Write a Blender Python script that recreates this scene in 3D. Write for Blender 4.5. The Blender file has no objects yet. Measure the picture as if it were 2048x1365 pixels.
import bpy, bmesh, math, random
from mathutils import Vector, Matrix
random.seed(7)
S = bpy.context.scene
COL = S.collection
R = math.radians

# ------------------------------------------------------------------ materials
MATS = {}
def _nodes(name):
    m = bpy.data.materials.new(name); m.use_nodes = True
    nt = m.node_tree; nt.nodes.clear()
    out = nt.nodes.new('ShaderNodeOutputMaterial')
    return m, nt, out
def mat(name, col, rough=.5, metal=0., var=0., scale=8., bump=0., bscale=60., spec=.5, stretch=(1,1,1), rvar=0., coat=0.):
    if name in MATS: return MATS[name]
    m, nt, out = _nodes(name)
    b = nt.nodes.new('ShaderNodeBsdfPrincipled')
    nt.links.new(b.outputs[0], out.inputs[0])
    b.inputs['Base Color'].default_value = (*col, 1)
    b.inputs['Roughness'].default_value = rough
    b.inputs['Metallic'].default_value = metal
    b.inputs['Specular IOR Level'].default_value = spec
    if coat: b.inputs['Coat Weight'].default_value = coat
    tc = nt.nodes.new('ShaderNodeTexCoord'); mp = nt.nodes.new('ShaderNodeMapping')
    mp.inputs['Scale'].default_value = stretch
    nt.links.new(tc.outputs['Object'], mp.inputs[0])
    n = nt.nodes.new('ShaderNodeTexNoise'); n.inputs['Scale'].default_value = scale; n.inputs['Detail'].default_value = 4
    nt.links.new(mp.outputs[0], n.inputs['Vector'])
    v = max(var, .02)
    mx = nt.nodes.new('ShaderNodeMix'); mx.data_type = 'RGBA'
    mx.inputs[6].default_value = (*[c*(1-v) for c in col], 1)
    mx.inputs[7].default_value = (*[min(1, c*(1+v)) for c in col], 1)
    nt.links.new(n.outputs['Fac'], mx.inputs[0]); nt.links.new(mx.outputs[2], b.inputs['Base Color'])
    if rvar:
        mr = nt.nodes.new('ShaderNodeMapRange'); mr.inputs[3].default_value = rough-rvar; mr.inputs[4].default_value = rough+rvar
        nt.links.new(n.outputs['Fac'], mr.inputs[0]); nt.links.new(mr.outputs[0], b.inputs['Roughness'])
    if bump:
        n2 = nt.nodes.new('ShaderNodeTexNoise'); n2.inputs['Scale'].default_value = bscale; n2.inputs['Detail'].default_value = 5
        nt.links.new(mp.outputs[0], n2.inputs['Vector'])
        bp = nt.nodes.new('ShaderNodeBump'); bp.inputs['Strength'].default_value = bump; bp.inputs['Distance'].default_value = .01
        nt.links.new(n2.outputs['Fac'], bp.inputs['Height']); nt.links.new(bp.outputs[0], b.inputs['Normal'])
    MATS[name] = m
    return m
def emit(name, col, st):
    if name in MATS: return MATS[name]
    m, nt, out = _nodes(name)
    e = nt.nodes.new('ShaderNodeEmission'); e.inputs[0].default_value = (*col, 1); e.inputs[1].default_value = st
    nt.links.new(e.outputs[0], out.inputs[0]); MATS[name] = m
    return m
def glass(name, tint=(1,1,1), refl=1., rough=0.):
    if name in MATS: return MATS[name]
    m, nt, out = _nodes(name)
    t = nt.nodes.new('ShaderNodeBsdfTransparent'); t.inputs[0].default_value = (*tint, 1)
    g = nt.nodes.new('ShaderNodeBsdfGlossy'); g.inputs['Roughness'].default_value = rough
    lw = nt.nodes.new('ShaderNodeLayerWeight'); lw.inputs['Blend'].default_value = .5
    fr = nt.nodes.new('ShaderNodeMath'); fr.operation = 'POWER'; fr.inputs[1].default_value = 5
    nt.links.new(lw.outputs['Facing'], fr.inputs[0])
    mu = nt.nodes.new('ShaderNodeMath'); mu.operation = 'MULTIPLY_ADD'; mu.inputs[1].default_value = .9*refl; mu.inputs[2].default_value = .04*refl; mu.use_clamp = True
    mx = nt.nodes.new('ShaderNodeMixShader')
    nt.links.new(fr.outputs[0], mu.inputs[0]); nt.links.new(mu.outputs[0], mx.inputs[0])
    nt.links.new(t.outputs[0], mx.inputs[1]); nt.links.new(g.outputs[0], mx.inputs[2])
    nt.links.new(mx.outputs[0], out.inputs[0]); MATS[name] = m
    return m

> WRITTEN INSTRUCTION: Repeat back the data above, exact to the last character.

> COMPLETED TASK:
Write a Blender Python script that recreates this scene in 3D. Write for Blender 4.5. The Blender file has no objects yet. Measure the picture as if it were 2048x1365 pixels.
import bpy, bmesh, math, random
from mathutils import Vector, Matrix
random.seed(7)
S = bpy.context.scene
COL = S.collection
R = math.radians

# ------------------------------------------------------------------ materials
MATS = {}
def _nodes(name):
    m = bpy.data.materials.new(name); m.use_nodes = True
    nt = m.node_tree; nt.nodes.clear()
    out = nt.nodes.new('ShaderNodeOutputMaterial')
    return m, nt, out
def mat(name, col, rough=.5, metal=0., var=0., scale=8., bump=0., bscale=60., spec=.5, stretch=(1,1,1), rvar=0., coat=0.):
    if name in MATS: return MATS[name]
    m, nt, out = _nodes(name)
    b = nt.nodes.new('ShaderNodeBsdfPrincipled')
    nt.links.new(b.outputs[0], out.inputs[0])
    b.inputs['Base Color'].default_value = (*col, 1)
    b.inputs['Roughness'].default_value = rough
    b.inputs['Metallic'].default_value = metal
    b.inputs['Specular IOR Level'].default_value = spec
    if coat: b.inputs['Coat Weight'].default_value = coat
    tc = nt.nodes.new('ShaderNodeTexCoord'); mp = nt.nodes.new('ShaderNodeMapping')
    mp.inputs['Scale'].default_value = stretch
    nt.links.new(tc.outputs['Object'], mp.inputs[0])
    n = nt.nodes.new('ShaderNodeTexNoise'); n.inputs['Scale'].default_value = scale; n.inputs['Detail'].default_value = 4
    nt.links.new(mp.outputs[0], n.inputs['Vector'])
    v = max(var, .02)
    mx = nt.nodes.new('ShaderNodeMix'); mx.data_type = 'RGBA'
    mx.inputs[6].default_value = (*[c*(1-v) for c in col], 1)
    mx.inputs[7].default_value = (*[min(1, c*(1+v)) for c in col], 1)
    nt.links.new(n.outputs['Fac'], mx.inputs[0]); nt.links.new(mx.outputs[2], b.inputs['Base Color'])
    if rvar:
        mr = nt.nodes.new('ShaderNodeMapRange'); mr.inputs[3].default_value = rough-rvar; mr.inputs[4].default_value = rough+rvar
        nt.links.new(n.outputs['Fac'], mr.inputs[0]); nt.links.new(mr.outputs[0], b.inputs['Roughness'])
    if bump:
        n2 = nt.nodes.new('ShaderNodeTexNoise'); n2.inputs['Scale'].default_value = bscale; n2.inputs['Detail'].default_value = 5
        nt.links.new(mp.outputs[0], n2.inputs['Vector'])
        bp = nt.nodes.new('ShaderNodeBump'); bp.inputs['Strength'].default_value = bump; bp.inputs['Distance'].default_value = .01
        nt.links.new(n2.outputs['Fac'], bp.inputs['Height']); nt.links.new(bp.outputs[0], b.inputs['Normal'])
    MATS[name] = m
    return m
def emit(name, col, st):
    if name in MATS: return MATS[name]
    m, nt, out = _nodes(name)
    e = nt.nodes.new('ShaderNodeEmission'); e.inputs[0].default_value = (*col, 1); e.inputs[1].default_value = st
    nt.links.new(e.outputs[0], out.inputs[0]); MATS[name] = m
    return m
def glass(name, tint=(1,1,1), refl=1., rough=0.):
    if name in MATS: return MATS[name]
    m, nt, out = _nodes(name)
    t = nt.nodes.new('ShaderNodeBsdfTransparent'); t.inputs[0].default_value = (*tint, 1)
    g = nt.nodes.new('ShaderNodeBsdfGlossy'); g.inputs['Roughness'].default_value = rough
    lw = nt.nodes.new('ShaderNodeLayerWeight'); lw.inputs['Blend'].default_value = .5
    fr = nt.nodes.new('ShaderNodeMath'); fr.operation = 'POWER'; fr.inputs[1].default_value = 5
    nt.links.new(lw.outputs['Facing'], fr.inputs[0])
    mu = nt.nodes.new('ShaderNodeMath'); mu.operation = 'MULTIPLY_ADD'; mu.inputs[1].default_value = .9*refl; mu.inputs[2].default_value = .04*refl; mu.use_clamp = True
    mx = nt.nodes.new('ShaderNodeMixShader')
    nt.links.new(fr.outputs[0], mu.inputs[0]); nt.links.new(mu.outputs[0], mx.inputs[0])
    nt.links.new(t.outputs[0], mx.inputs[1]); nt.links.new(g.outputs[0], mx.inputs[2])
    nt.links.new(mx.outputs[0], out.inputs[0]); MATS[name] = m
    return m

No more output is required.